The data type of the bit_mask_arg parameter varies depending on the data type of the target_arg parameter. The following (target_arg, bit_mask_arg) input combinations are permitted:

target_arg type bit_mask_arg type
BYTEINT BYTE(1)
BYTEINT BYTEINT
SMALLINT BYTE(2)
SMALLINT SMALLINT
INTEGER BYTE(4)
INTEGER INTEGER
BIGINT BYTE(8)
BIGINT BIGINT
NUMBER(38,0) VARBYTE(16)
NUMBER(38,0) NUMBER(38,0)
VARBYTE(n) VARBYTE(n)

The maximum supported size (n) for VARBYTE is 8192 bytes.

All expressions passed to this function must either match these declared data types or can be converted to these types using the implicit data type conversion rules that apply to UDFs. For example, BITAND(BYTEINT, INTEGER) can be implicitly converted to BITAND(INTEGER,INTEGER) and is therefore is allowed.

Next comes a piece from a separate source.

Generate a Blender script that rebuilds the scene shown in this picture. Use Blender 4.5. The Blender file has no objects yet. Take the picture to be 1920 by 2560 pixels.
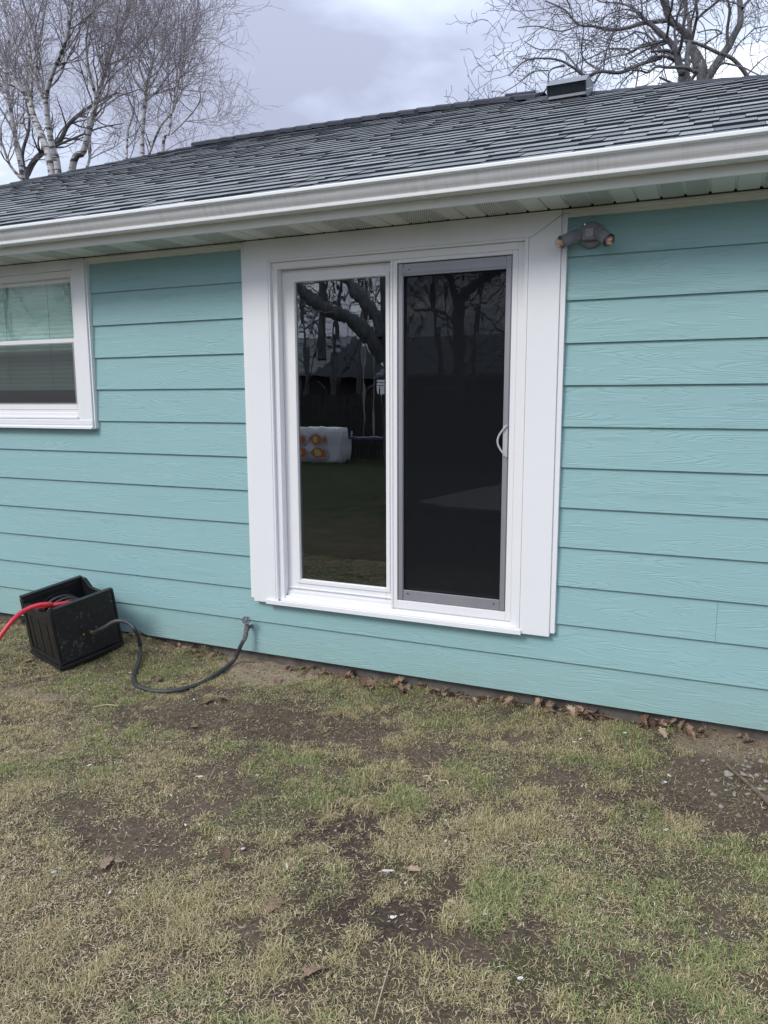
import bpy, bmesh, math, random
import numpy as np
from mathutils import Vector, Matrix, Euler
sc = bpy.context.scene
col = sc.collection
rnd = random.Random(7)
rad = math.radians

# ------------------------------------------------------------------ camera
CP = np.array([1.5621, -3.7960, 1.5672]); CR = (1.4191, .0033, .4114); CF = 1874.17
cam = bpy.data.cameras.new('camera'); camo = bpy.data.objects.new('camera', cam); col.objects.link(camo)
camo.location = CP; camo.rotation_euler = CR
cam.sensor_fit = 'HORIZONTAL'; cam.sensor_width = 36; cam.lens = 36 * CF / 1920; cam.clip_start = .05; cam.clip_end = 3000
sc.camera = camo
RM = np.array(Euler(CR, 'XYZ').to_matrix())
def ray(u, v): return RM @ np.array([(u - 960) / CF, -(v - 1280) / CF, -1.0])
def onY(u, v, y=0.): d = ray(u, v); return Vector(CP + (y - CP[1]) / d[1] * d)
def onZ(u, v, z=0.): d = ray(u, v); return Vector(CP + (z - CP[2]) / d[2] * d)
GLY = .06
def mirY(u, v, Y):                                   # a thing seen reflected in the door glass, standing at y = Y
    P = onY(u, v, 2 * GLY - Y); P.y = Y; return P

# ------------------------------------------------------------------ world, sun, exposure
SUN_EL, SUN_AZ = 41., 205.                            # azimuth: direction the light comes from (deg from +y, clockwise)
w = bpy.data.worlds.new('World'); sc.world = w; w.use_nodes = True
nt = w.node_tree; N = nt.nodes; L = nt.links; N.clear()
out = N.new('ShaderNodeOutputWorld'); bg = N.new('ShaderNodeBackground'); L.new(bg.outputs[0], out.inputs[0])
sky = N.new('ShaderNodeTexSky'); sky.sky_type = 'NISHITA'; sky.sun_disc = False
sky.sun_elevation = rad(SUN_EL); sky.sun_rotation = rad(SUN_AZ); sky.air_density = 1; sky.dust_density = 3
tc = N.new('ShaderNodeTexCoord'); sep = N.new('ShaderNodeSeparateXYZ'); L.new(tc.outputs['Generated'], sep.inputs[0])
def wm(op, a, b=None, c=None):
    n = N.new('ShaderNodeMath'); n.operation = op
    for i, x in enumerate((a, b, c)):
        if x is None: continue
        if isinstance(x, (int, float)): n.inputs[i].default_value = x
        else: L.new(x, n.inputs[i])
    return n.outputs[0]
zc = wm('MAXIMUM', sep.outputs[2], 0.)
den = wm('ADD', zc, .22)
cx = N.new('ShaderNodeCombineXYZ'); L.new(wm('DIVIDE', sep.outputs[0], den), cx.inputs[0]); L.new(wm('DIVIDE', sep.outputs[1], den), cx.inputs[1])
def wnoise(scale, detail, rough, dist, off):
    mp = N.new('ShaderNodeMapping'); mp.inputs['Location'].default_value = off; L.new(cx.outputs[0], mp.inputs[0])
    n = N.new('ShaderNodeTexNoise'); n.inputs['Scale'].default_value = scale; n.inputs['Detail'].default_value = detail
    n.inputs['Roughness'].default_value = rough; n.inputs['Distortion'].default_value = dist; L.new(mp.outputs[0], n.inputs['Vector']); return n.outputs['Fac']
n1 = wnoise(1.15, 6, .5, .35, (3.1, 1.7, 0)); n2 = wnoise(2.6, 5, .5, .2, (9.2, 4.1, 0))
mixn = wm('ADD', wm('MULTIPLY', n1, .65), wm('MULTIPLY', n2, .35))
cr = N.new('ShaderNodeValToRGB'); L.new(mixn, cr.inputs[0]); e = cr.color_ramp.elements
e[0].position = .40; e[0].color = (.30, .325, .425, 1)
e[1].position = .60; e[1].color = (.86, .90, .95, 1)
m = e.new(.46); m.color = (.40, .445, .57, 1)
m = e.new(.53); m.color = (.50, .565, .69, 1)
# cloud deck: brighter towards the zenith as an overcast sky is
grad = wm('ADD', .92, wm('MULTIPLY', zc, 1.15))
vm = N.new('ShaderNodeVectorMath'); vm.operation = 'SCALE'; L.new(cr.outputs[0], vm.inputs[0]); L.new(grad, vm.inputs['Scale'])
sk = N.new('ShaderNodeVectorMath'); sk.operation = 'SCALE'; L.new(sky.outputs[0], sk.inputs[0]); sk.inputs['Scale'].default_value = .08
mx = N.new('ShaderNodeMix'); mx.data_type = 'RGBA'; mx.inputs['Factor'].default_value = .94
L.new(sk.outputs[0], mx.inputs['A']); L.new(vm.outputs[0], mx.inputs['B'])
L.new(mx.outputs['Result'], bg.inputs[0]); bg.inputs[1].default_value = 1.0
sl = bpy.data.lights.new('sun', 'SUN'); so = bpy.data.objects.new('sun', sl); col.objects.link(so)
sl.energy = 1.5; sl.angle = rad(20); sl.color = (1, .955, .88)
az = rad(SUN_AZ); el = rad(SUN_EL)
so.rotation_euler = Vector((math.sin(az) * math.cos(el), math.cos(az) * math.cos(el), math.sin(el))).to_track_quat('Z', 'Y').to_euler()
so.location = (0, -10, 12)
sc.view_settings.view_transform = 'Standard'; sc.view_settings.look = 'None'
sc.view_settings.exposure = .46; sc.view_settings.gamma = 1; sc.view_settings.use_curve_mapping = False
sc.render.engine = 'CYCLES'
sc.cycles.max_bounces = 8; sc.cycles.transparent_max_bounces = 24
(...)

The UDF implicit type conversion rules are more restrictive than the implicit type conversion rules typically used by Vantage. An argument that cannot be converted to one of the declared data types by following UDF implicit conversion rules must be explicitly cast.

If any argument cannot be converted to one of the declared data types, an error is returned indicating that no function exists that matches the DML UDF expression submitted.